Let F_n = 2²ⁿ + 1 be the nth Fermat number and suppose that p|F_n, where p is a prime (possibly F_n itself). Show that 2^{2^{n+1}} \equiv 1 (mod p) so that ord_p(2)|2^{n+1}. Use this to show that ord_p(2) = 2^{n+1}.

So far i have shown that 2^{2^{n+1}} \equiv 1 (mod p) so that ord_p(2)|2^{n+1}. But what I'm having trouble showing now is that 2ⁿ⁺¹ is the smallest possible number k such that 2^k \equiv 1 (mod p). I know that the order of 2 must be some power of 2 so I have tried to use a contradiction argument assuming that there exists a 2^k such that 2^{2^k} \equiv 1 (mod p). then i have 2^{2^{n+1}} \equiv 2^{2^k} (mod p) so 2^{2^{n+1}-2^k} \equiv 1 (mod p). but i can't seem to find a contradiction.

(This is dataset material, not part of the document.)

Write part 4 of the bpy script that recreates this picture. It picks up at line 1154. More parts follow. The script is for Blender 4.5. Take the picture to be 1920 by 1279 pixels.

can someone give me some hints to continue? thanks.

 

[dodo]

2^{2^{n+1}-2^k} = 2^{\left(2^k + 2^{k+1} + 2^{k+2} + ... + 2^n\right)} = 2^{2^k} \cdot 2^{2^{k+1}} \cdot 2^{2^{k+2}} \cdot ~...~ \cdot 2^{2^n}, but 2^{2^k} was 1 modulo p... See if you can unwind the whole thing to get 2^{2^{k+1}} \equiv 1 \pmod p, at which point you can find your contradiction.

Be careful, however (you probably know this already), with arguments that cancel something on both sides of a congruency. 10 \equiv 6 \pmod 4, but 5 \not\equiv 3 \pmod 4. What you cancel out in your case are expressions congruent to 1 mod p, which, since they are 1 multiplying something, can be removed.

 

[demonelite123]

i think i know how to continue the problem. thanks for your reply!

 

[dodo]

Oops... I used a neat trick to conclude something stupid. Sorry, it was Sunday. :)

Successive squares of 2^{2^k} will also be congruent to 1, which contradicts the initial statement that 2^{2^n} \equiv -1 \pmod p (since p has to be odd to divide F_n).

 

[demonelite123]

ah yes that is what i have concluded as well. your first post still helped me to come to fact though!